In observational assessment, teachers assess children’s knowledge and skills “in context” in the classroom, often guided by a checklist or scale. Observational assessment allows a teacher to immediately use the information gathered through observations to adjust her instruction for individual students or groups of children. Consistency can be a challenge with this type of assessment. Teachers need to be trained to be reliable raters, and then their reliability needs to be checked over time.

The last type of assessment mentioned by the ETS report's authors is collecting samples of children’s work, which is sometimes referred to as “authentic assessment.” Samples can include a child’s drawings or writing or even photographs, audio or video recordings of children learning. Like observations, this type of assessment can provide real-time information to inform teachers’ instruction. It is labor intensive and again requires effort in making sure there is consistency within and across classrooms.

State pre-K programs are diverse in the approaches they take to pre-K assessment. Programs in Alabama, Alaska, Nevada and Virginia conduct direct assessments only. Nineteen state programs require observations only, with Teaching Strategies Gold and Work Sampling System the most frequently used assessment tools. (Twenty-one state programs do not give providers any choice on the type of assessments they use.

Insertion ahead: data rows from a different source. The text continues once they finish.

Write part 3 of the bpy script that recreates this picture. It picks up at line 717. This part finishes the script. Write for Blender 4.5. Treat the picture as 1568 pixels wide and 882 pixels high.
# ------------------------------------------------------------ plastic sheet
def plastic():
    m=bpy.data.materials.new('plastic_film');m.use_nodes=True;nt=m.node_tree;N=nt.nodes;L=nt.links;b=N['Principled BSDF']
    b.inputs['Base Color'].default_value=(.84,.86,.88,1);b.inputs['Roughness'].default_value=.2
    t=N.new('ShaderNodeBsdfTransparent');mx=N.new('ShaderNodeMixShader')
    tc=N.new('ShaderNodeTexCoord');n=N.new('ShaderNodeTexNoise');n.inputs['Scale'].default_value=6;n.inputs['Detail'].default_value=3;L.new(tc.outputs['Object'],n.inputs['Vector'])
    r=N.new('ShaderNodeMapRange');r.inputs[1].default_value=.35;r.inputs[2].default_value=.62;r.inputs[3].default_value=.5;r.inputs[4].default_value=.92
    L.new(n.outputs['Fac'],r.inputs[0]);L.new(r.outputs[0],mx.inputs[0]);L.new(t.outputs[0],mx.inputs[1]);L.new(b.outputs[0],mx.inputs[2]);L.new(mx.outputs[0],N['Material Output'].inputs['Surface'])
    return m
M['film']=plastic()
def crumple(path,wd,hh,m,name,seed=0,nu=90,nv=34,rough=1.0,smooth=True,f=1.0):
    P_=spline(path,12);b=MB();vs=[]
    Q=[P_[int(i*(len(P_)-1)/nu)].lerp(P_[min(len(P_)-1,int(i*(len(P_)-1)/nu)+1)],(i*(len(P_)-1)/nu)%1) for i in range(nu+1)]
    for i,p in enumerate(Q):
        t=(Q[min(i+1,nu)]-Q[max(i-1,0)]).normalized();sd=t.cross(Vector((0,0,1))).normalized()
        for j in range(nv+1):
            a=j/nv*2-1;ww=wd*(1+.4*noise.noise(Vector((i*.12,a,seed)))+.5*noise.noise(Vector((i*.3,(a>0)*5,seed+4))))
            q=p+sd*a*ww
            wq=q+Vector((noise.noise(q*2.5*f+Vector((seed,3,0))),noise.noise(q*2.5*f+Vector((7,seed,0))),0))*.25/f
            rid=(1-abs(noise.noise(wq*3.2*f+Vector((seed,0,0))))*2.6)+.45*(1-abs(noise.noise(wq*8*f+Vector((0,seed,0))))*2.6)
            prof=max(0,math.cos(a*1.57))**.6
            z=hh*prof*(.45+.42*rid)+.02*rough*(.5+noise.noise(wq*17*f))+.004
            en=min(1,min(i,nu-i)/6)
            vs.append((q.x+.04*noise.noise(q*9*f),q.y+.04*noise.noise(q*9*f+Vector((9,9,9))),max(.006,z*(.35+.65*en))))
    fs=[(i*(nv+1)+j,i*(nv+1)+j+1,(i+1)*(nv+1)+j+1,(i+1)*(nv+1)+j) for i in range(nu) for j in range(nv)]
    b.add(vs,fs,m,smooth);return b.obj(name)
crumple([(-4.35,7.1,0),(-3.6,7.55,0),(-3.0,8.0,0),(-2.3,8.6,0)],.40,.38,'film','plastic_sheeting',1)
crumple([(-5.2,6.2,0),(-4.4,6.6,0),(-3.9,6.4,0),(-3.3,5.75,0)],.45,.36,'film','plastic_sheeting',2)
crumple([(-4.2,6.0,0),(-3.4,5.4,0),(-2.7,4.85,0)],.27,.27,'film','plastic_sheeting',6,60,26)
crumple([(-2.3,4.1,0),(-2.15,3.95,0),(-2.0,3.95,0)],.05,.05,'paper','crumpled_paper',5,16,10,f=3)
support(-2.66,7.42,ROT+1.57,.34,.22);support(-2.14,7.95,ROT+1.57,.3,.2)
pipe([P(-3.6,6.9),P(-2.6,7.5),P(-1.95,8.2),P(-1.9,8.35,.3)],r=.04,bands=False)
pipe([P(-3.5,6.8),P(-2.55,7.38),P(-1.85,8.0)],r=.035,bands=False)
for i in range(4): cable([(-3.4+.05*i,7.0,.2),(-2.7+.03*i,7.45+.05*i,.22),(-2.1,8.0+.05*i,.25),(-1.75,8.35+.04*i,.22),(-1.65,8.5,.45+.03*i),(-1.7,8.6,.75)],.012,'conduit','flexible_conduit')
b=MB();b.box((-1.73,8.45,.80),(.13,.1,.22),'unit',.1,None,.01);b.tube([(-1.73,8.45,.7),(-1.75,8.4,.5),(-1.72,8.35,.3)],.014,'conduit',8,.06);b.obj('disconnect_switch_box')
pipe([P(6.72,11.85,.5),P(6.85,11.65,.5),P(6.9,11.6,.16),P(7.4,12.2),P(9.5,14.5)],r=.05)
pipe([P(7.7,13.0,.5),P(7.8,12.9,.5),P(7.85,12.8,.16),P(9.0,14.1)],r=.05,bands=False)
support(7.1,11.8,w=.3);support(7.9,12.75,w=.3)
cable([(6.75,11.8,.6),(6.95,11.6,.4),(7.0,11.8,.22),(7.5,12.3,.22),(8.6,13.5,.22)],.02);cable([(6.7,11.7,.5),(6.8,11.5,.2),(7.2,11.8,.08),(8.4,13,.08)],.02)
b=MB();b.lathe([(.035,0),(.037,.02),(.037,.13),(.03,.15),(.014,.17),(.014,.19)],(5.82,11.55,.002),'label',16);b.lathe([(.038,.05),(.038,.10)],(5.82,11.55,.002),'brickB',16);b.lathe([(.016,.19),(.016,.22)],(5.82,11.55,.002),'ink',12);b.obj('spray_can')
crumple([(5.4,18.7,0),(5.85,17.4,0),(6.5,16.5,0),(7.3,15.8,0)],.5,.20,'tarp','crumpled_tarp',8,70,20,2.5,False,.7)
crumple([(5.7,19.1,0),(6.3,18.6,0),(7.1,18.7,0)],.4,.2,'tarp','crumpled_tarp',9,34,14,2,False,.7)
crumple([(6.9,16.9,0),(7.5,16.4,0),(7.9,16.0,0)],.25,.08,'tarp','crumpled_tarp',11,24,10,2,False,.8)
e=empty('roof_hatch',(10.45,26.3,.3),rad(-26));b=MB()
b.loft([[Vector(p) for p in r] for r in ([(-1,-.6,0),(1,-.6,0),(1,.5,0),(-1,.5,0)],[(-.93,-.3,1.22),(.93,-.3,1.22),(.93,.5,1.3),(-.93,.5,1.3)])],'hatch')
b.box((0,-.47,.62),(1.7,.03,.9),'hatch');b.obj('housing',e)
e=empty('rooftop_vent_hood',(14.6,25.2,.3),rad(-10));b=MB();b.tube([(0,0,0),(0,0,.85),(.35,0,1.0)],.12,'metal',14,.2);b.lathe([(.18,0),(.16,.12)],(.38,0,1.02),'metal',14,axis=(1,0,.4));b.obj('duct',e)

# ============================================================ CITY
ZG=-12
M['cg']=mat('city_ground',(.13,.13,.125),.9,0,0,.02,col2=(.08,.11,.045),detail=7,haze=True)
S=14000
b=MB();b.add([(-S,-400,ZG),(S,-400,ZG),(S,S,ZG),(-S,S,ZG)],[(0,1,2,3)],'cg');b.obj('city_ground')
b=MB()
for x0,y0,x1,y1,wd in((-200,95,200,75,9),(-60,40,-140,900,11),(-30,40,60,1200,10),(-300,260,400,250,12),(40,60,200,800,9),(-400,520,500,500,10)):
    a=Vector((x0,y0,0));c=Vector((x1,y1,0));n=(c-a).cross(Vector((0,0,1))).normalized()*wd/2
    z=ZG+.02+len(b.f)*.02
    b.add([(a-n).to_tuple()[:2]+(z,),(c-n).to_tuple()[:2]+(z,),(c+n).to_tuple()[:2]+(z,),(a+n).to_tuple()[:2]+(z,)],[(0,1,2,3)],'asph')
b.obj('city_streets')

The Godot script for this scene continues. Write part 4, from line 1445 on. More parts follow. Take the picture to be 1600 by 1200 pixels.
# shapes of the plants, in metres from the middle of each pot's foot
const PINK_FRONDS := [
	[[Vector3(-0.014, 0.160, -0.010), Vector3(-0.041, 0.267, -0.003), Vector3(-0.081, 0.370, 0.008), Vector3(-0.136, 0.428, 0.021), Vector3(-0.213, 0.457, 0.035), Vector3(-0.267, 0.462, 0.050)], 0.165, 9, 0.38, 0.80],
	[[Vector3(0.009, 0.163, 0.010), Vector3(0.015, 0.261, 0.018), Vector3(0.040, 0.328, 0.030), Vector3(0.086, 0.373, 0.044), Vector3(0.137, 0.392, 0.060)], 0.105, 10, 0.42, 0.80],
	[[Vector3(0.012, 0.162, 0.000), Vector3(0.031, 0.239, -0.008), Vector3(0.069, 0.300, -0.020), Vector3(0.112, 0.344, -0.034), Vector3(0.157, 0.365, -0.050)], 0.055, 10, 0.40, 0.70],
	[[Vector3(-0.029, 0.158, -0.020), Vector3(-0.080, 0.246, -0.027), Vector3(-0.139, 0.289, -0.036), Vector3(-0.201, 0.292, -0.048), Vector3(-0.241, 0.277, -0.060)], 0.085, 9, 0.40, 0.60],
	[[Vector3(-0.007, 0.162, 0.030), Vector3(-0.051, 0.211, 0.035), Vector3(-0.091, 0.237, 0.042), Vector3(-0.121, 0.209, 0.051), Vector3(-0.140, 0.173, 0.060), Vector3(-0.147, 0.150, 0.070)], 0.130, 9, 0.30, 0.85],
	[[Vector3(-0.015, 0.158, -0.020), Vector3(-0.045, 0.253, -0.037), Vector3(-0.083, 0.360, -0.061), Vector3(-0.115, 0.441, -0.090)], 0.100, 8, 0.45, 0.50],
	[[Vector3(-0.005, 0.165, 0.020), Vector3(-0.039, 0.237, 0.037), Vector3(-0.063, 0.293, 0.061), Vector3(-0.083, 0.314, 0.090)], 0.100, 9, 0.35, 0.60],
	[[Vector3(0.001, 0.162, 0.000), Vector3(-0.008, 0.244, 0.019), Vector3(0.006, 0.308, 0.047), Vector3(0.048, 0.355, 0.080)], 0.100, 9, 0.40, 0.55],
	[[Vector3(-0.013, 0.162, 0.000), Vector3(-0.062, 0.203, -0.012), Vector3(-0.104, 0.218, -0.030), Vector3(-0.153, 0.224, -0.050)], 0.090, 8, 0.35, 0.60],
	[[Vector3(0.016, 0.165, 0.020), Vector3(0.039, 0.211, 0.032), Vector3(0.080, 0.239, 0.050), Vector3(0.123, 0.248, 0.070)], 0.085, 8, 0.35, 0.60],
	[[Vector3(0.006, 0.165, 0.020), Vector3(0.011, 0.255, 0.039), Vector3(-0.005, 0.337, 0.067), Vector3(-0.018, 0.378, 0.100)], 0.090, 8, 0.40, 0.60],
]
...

Of the programs that allow providers to choose measures, 12 require that the measure must be aligned with pre-K curriculum and/or assessment standards and two, Minnesota and Wisconsin Head Start, require the measure to be aligned with federal Head Start regulations.)

Eight state programs combine approaches. For example, state pre-K providers in Florida are required to use the Florida Kindergarten Readiness Screener (FLKRS), which includes both observation and a norm-referenced literacy measures. Maryland, Tennessee, Texas and the 4-year old kindergarten program in Wisconsin do not require child outcome data.

State policies also vary on the frequency of assessment and reporting. Most programs require assessment and reporting to take place two to three times per year. Florida and Missouri, however, require only one assessment per year given at kindergarten entry and at pre-K exit, respectively. Kentucky requires ongoing assessment, but programs only have to report annually. Georgia’s pre-K program requires the most frequent assessment: every five weeks.

With states and competitive federal grant programs like the Race to the Top – Early Learning Challenge prioritizing efforts to measure children’s learning in pre-K programs, assessment of young children will continue to be an important issue. As states continue to develop and improve their policies around the assessment of young children, we hope to see plans that reflect the challenges and considerations raised by this and previous reports.